L’assenza di competitività
Un secondo aspetto che lo caratterizza è una totale assenza di competitività. Novecento non crea mai alcun paragone con nessun altro: non solo è totalmente sprovvisto di ogni spirito competitivo, ma sembra addirittura non comprenderlo. Il protagonista guadagna un’enorme popolarità per le sue doti musicali con il pianoforte. Suona solo ed esclusivamente “sull’oceano”, ma la forza del suo mito e delle sue note, attraverso tutti i passeggeri del Virginian, si fa largo nell’entroterra americano ed europeo. Così uno dei migliori musicisti Jazz, se non il migliore dell’epoca, il pianista Jelly Roll Norton (esistito realmente a cavallo tra l’800 e gli anni ’40) sente minacciata la propria leadership.

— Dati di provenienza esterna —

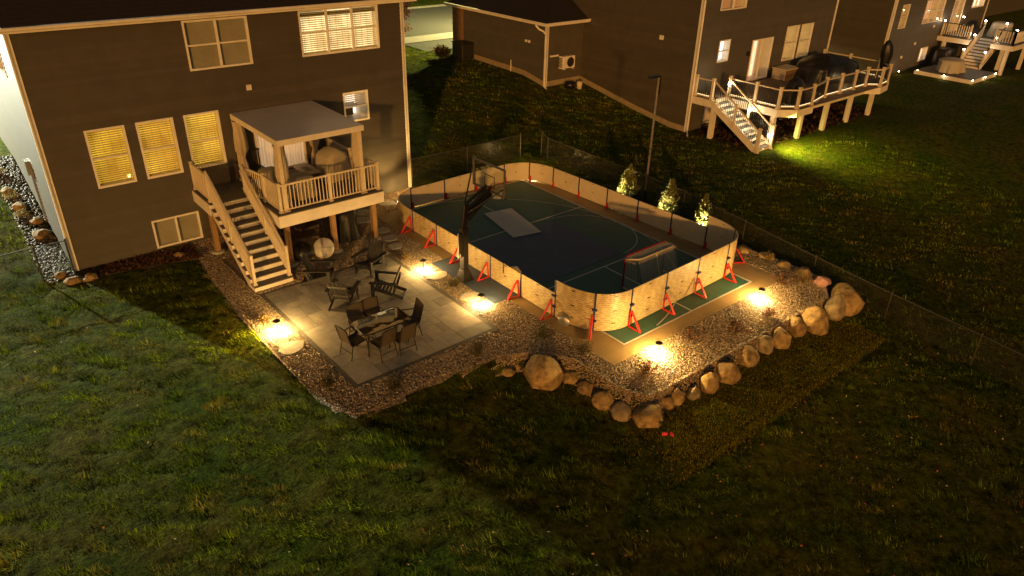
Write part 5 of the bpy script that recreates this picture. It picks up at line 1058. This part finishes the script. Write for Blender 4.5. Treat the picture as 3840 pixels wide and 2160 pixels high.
for (x, y) in ((28.2, 19.3), (29.35, 16.95), (31.6, 16.9), (33.84, 16.9), (36.2, 16.95), (38.45, 16.95)): MB().box(x-.1, x+.1, y-.1, y+.1, tz(x, y)-.05, Z2-.06).build('support_post', M_FASC, d2)
bm3 = bal_mesh(M_BLACK, .02, .74)
def led(parent, p, q): MB().bar(p, q, .02, .012).build('led_strip', M_LED, parent)
RP = [(28.16,20.45),(28.16,19.52),None,(29.28,19.4),(29.28,18.0),(29.28,16.8),(29.95,16.28),(31.12,16.28),(32.9,16.68),(34.3,16.68),(35.6,16.68),(36.75,16.68),(37.35,16.2),(38.45,16.38),(39.2,17.25),(39.2,18.9),(39.2,20.4)]
prev = None
for p in RP:
    if p is None: prev = None; continue
    post(d2, p[0], p[1], Z2+.01, .91, .115, M_RAIL)
    if prev:
        a = Vector((prev[0], prev[1], Z2)); b = Vector((p[0], p[1], Z2)); rail_run(d2, a, b, .83, M_RAIL, M_BLACK, bm3, gap=.115, base=.09, rw=.08)
        u = (b-a).normalized()*.12; led(d2, a+u+Vector((0, 0, .135)), b-u+Vector((0, 0, .135)))
    prev = p
NS2 = 11; r2 = Z2/NS2; y0s, y1s = 16.75, 19.42; rn2 = (y1s-y0s)/(NS2-1)
for k in range(NS2):
    yy = y0s+k*rn2
    bxo('riser', 28.12, 29.12, yy, yy+.02, k*r2, (k+1)*r2-.03, M_FASC, d2)
    if k < NS2-1: bxo('tread', 28.1, 29.14, yy-.02, yy+rn2, (k+1)*r2-.03, (k+1)*r2, M_DECK, d2); MB().lathe([(.002, -.018), (.022, -.01), (.022, .01), (.002, .018)], 8, (28.62, yy-.012, k*r2+.09)).build('step_light', M_LED, d2)
for x in (28.08, 29.14):
    MB().add([(x, y0s-.15, 0), (x, y0s+.2, 0), (x, y1s, Z2-.34), (x, y1s, Z2+.02), (x, y0s-.1, .14), (x+.035, y0s-.15, 0), (x+.035, y0s+.2, 0), (x+.035, y1s, Z2-.34), (x+.035, y1s, Z2+.02), (x+.035, y0s-.1, .14)], [(0,1,2,3,4),(9,8,7,6,5),(0,5,6,1),(1,6,7,2),(2,7,8,3),(3,8,9,4),(4,9,5,0)]).build('stringer', M_FASC, d2)
    sl2 = Z2/(y1s-y0s+.05); zb = lambda y: (y-y0s)*sl2+.1
    post(d2, x+.02, y0s-.02, 0, 1.05, .115, M_RAIL); post(d2, x+.02, 18.1, zb(18.1)-.15, 1.0, .1, M_RAIL); rail_run(d2, (x+.02, y0s, zb(y0s)), (x+.02, y1s, zb(y1s)), .80, M_RAIL, M_BLACK, bal_mesh(M_BLACK, .018, .70), gap=.115, rw=.07)
for (x, y, z, p) in ((29.10, 19.32, Z2+.62, 9), (29.02, 18.02, 1.45, 12), (29.0, 16.8, .62, 14)):
    MB().lathe([(.003, -.08), (.035, -.07), (.045, .05), (.003, .08)], 10, (x, y, z)).build('post_light', M_BULB, d2); lamp_light('lamp', (x-.12, y-.1, z), p, (1, .78, .42), .05, parent=d2)
sp2 = lamp_light('lamp', (29.25, 16.42, 1.38), 1500, (.95, .88, .16), .06, 'SPOT', d2, spot_size=R(130), spot_blend=1); sp2.rotation_euler = Vector((1.3, -1.5, -1.5)).to_track_quat('-Z', 'Y').to_euler()
MB().box(29.2, 29.3, 16.46, 16.6, 1.36, 1.44).build('stair_floodlight', M_BLACK, d2)
for (x, y) in ((28.6, 17.6), (28.6, 18.7)): lamp_light('lamp', (x, y, (y-y0s)*.65+.4), 12, (1, .80, .48), .05, parent=d2)
for (x, y) in ((30.6, 17.2), (33.6, 17.3), (36.2, 17.4), (29.9, 18.9)): lamp_light('lamp', (x, y, Z2+.35), 5, (1, .72, .34), .1, parent=d2)
drape('covered_table_set', 36.85, 18.85, 3.6, 2.3, Z2+.012, .78, M_BLKCOV, 'very large black cover over a table set on the lit neighbouring deck', 'furniture cover', folds=.09, e=.6, dome=.2, ridge=.25, seed=11, rz=-.1)
drape('covered_deck_grill', 30.75, 17.0, .95, .62, Z2+.012, 1.0, M_BLKCOV, 'black cover over a grill at the chamfered deck corner', 'grill', folds=.05, top=.7, dome=.12, seed=12)
bx2 = thing('deck_box', 'brown slatted storage box by the neighbouring patio door', 'deck box', (34.7, 20.1, Z2)); MB().box(34.3, 35.5, 19.6, 20.4, Z2+.014, Z2+.52).build('body', M_BROWNI, bx2); MB().box(34.26, 35.54, 19.56, 20.44, Z2+.525, Z2+.58).build('lid', M_CREAMT, bx2, bevel=.01)
for k in range(6): bxo('slat', 34.285, 34.299, 19.62, 20.38, Z2+.04+k*.08, Z2+.10+k*.08, M_CREAMT, bx2)
um = thing('closed_umbrella', 'closed black patio umbrella at the outer end of the neighbouring deck', 'umbrella', (38.9, 17.0, Z2)); MB().tube([(38.9, 17.0, Z2+.01), (38.9, 17.0, Z2+2.0)], .022, 8).build('pole', M_BLACK, um)
mb = MB(); n = 24
for (r, z, ox) in ((.16, .55, .12), (.27, .9, .14), (.34, 1.3, .12), (.3, 1.65, .05), (.14, 1.9, 0), (.01, 2.0, 0)):
    for j in range(n): t = 2*math.pi*j/n; rr = r*(1+.13*math.sin(8*t)); mb.v.append((38.9+ox+rr*math.cos(t), 17.0+rr*.75*math.sin(t), Z2+z))
for i in range(5):
    for j in range(n): a = i*n+j; b = i*n+(j+1) % n; mb.f.append((a, b, b+n, a+n))
mb.build('canopy', M_BLKCOV, um, smooth=True)

# ------------------------------------------------------------------ third house
H3Y = 21.0; h3 = thing('house', 'farther taupe house with cap lit deck posts', 'house', (55, H3Y, 0)); b3 = MY(H3Y)
OP3 = [(48.7,49.65,2.83,4.25),(52.0,54.85,2.85,4.3),(52.97,54.1,.37,1.26),(56.4,58.1,1.95,4.05),(59.5,61.6,3.3,4.45)]
siding(h3, b3, 47.8, 62.3, -.1, 7.5, OP3, M_STUCCO, lap=.2)
window(h3, b3, *OP3[0], fill='none', lit=M_LIT_D); wb = window(h3, b3, *OP3[1], cols=3, fill='none', lit=em('dining_room', (.75, .45, .25), .28), depth=.8); window(h3, b3, *OP3[2], cols=2, split=None, fill='none', lit=em('basement_glow', (1, .72, .5), .8)); window(h3, b3, *OP3[3], cols=2, split=None, fill='none', lit=M_LIT_D, name='patio_door'); window(h3, b3, *OP3[4], cols=3, fill='none', lit=em('bed_glow', (1, .75, .55), .9))
for (x, z) in ((53.3, 3.45), (53.55, 3.5), (53.75, 3.47)): MB().lathe([(.01, -.06), (.06, 0), (.01, .06)], 8, (x, H3Y+.4, z)).build('chandelier_bulb', M_LED, h3)
bxm('inner_light', b3, 53.35, 53.6, -.75, -.7, 3.75, 4.2, M_LIT_P, h3)
for (u) in (47.7, 62.28): bxm('corner_trim', b3, u, u+.12, -.05, .05, -.1, 7.5, M_TRIM, h3)
s3 = MX(47.7); siding(h3, s3, H3Y+.08, 36, -.1, 7.5, [], M_SIDE, lap=.2); bxm('corner_trim', s3, H3Y-.05, H3Y+.1, -.04, .05, -.1, 7.5, M_TRIM, h3); bxo('upper_floor', 47.8, 62.3, H3Y+.3, 36, 7.3, 7.4, M_ROOF, h3); bxo('upper_floor', H2X0+.1, H2X1-.1, H2Y+.3, 36, 7.1, 7.19, M_ROOF, h2)
for (u, z) in ((51.7, 1.6), (53.9, 2.5), (50.2, .9)): bxm('wall_vent', b3, u, u+.15, .02, .1, z, z+.15, M_TRIM, h3)
d3 = thing('deck', 'distant two level deck with lit post caps', 'deck', (57, 18.5, 0)); Z3 = 1.9
MB().prism([(55.1,20.95),(55.1,18.95),(56.9,18.95),(56.9,17.6),(55.1,17.6),(55.1,16.3),(61,16.3),(61,20.95)], Z3-.06, Z3).build('deck_slab', M_DECK, d3)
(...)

Jelly Norton, avvertendo un’insidia per la sua autorità, sceglie lo scontro. Decide così di salire a bordo del piroscafo e incontrare Novecento per un duello musicale. Sin dalle prime inquadrature che lo vedono protagonista, Jelly Roll Norton parla di Novecento con estrema combattività, pronto a distruggere il mito di questo musicista dell’oceano. Novecento, dal canto suo, è incredulo, non capisce come quel musicista di fama internazionale possa anche solo parlare di lui, ma soprattutto non comprende la dinamica dello scontro. Il suo animo nato, formato e vissuto costantemente nelle sale di quella nave non concepisce il paragone e il contrasto che si è venuto a creare.
Il duello al pianoforte
Quest’aspetto diventa palese durante il duello con il musicista, quando non riesce a rispondere con la sua solita bravura e cerca, invece, di godersi le doti della controparte. Addirittura, durante la performance del suo avversario, mentre la sala esplode in applausi, urla e scommesse sull’incontro, Novecento non può far altro che commuoversi, ricordando all’amico Max che “è troppo bravo”. In questo caso è decisiva la recitazione di Roth, la cui mimica è il perfetto tramite per consegnarci la bontà genuina del suo animo, totalmente estraneo a questo meccanismo di rivalità e capace solo di godersi quegli attimi provando rispetto verso l’altro pianista.
Sarà soltanto l’insistenza dell’amico Max, vero “uomo di mondo”, a spingere Novecento ad avere un atteggiamento competitivo. In quel momento il protagonista scende definitivamente in campo, viene meno il suo animo mite arrivando a regalarci una delle migliori scene della pellicola, con la memorabile accensione della sigaretta.
Questa Leggenda, oltre che meravigliarci e deliziarci con la premiata colonna sonora di Ennio Morricone, può essere un’importante lezione. Per riportarci con i piedi per terra, dovremmo tutti comportarci come se fossimo nati e vissuti sull’Oceano, osservando le sponde che lo circondano solo dall’alto di una prua, tentando di ritrovare una visuale oggettiva ed estranea a tutto ciò che ci impedisce di godere pienamente della vita che abbiamo adesso – un nuovo punto di vista immaginario da cui osservare con modo estraneo la nostra vita, guardandola nella sua interezza per apprezzare fino in fondo ciò che ci è concesso.